I was excited but also worried. My career’s relatively young, and the last thing I needed was someone to malign my character or misrepresent the type of person I am. But after seeing the film, I was relieved to see that the film depicted multiple sides of the story in a balanced manner.

And how about the way you were portrayed?

Max Minghella, the actor who plays my character, is half Asian, half white. That he wasn’t Indian bothered some people in the Indian community, though I didn’t mind. This sort of thing happens in Hollywood casting. I met Max when I visited the Winklevoss brothers at the Henley Royal Regatta in England. The Facebook film crew was shooting one of the last scenes there. They’d just about finished shooting the film by then, so I had no influence on the way he played my character.

Do people assume things about you from your character in the film?

Some people assume I come from the same background as the Winklevoss brothers, who are from a wealthy family. Not true. I went to public school. My parents came to the U.S. as immigrants without any money, though both were trained as doctors. My dad drove the same Toyota Corolla hatchback for 13 years before he upgraded to a Mercury Sable station wagon. 

What have your parents made of all of the buzz?

They’ve gotten a kick out of it. I doubt they ever expected to see their son in the papers, let alone in a major motion film. Like many Indian parents, they probably had some desire that I’d be a doctor like them. They’re very low-key, not socialites. I convinced them to go to the after-party at the Harvard Club after the movie’s premiere in New York, and I think they enjoyed it judging by the number of photos they took.

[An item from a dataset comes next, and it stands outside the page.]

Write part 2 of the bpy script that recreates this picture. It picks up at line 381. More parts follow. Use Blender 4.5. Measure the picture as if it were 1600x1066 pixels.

Some people might be bitter if they thought they had an idea that turned someone else into a billionaire. You don’t sound bitter.

This all happened so long ago that I don’t lose sleep over it now. Beyond the Facebook litigation process and all the media buzz, my co-founders and I got busy doing other things. I worked as an investment banker for two years and then for a hedge fund. I launched SumZero. Now I’m doing the JD-MBA. I’ve learned an incredible amount since I graduated from college.

Has Northwestern been a place to make connections?

There are lots of networking opportunities between the smart students and outstanding professors. I approached Professor David Ruder, who’s a former chairman of the Securities and Exchange Commission about SumZero. He said, given my past litigation background, I should hire an attorney for SumZero. He introduced me to a partner in what’s arguably the most powerful technology law firm in the country, which we officially engaged a few weeks later.  So there’s a tangible benefit to working with experienced professors.

Any regrets?

I joke that I regret never learning web programming. If I had, we’d never have hired Mark Zuckerberg in the first place. But, no, I don’t live in regret. You have to learn from life’s lessons and keep moving forward.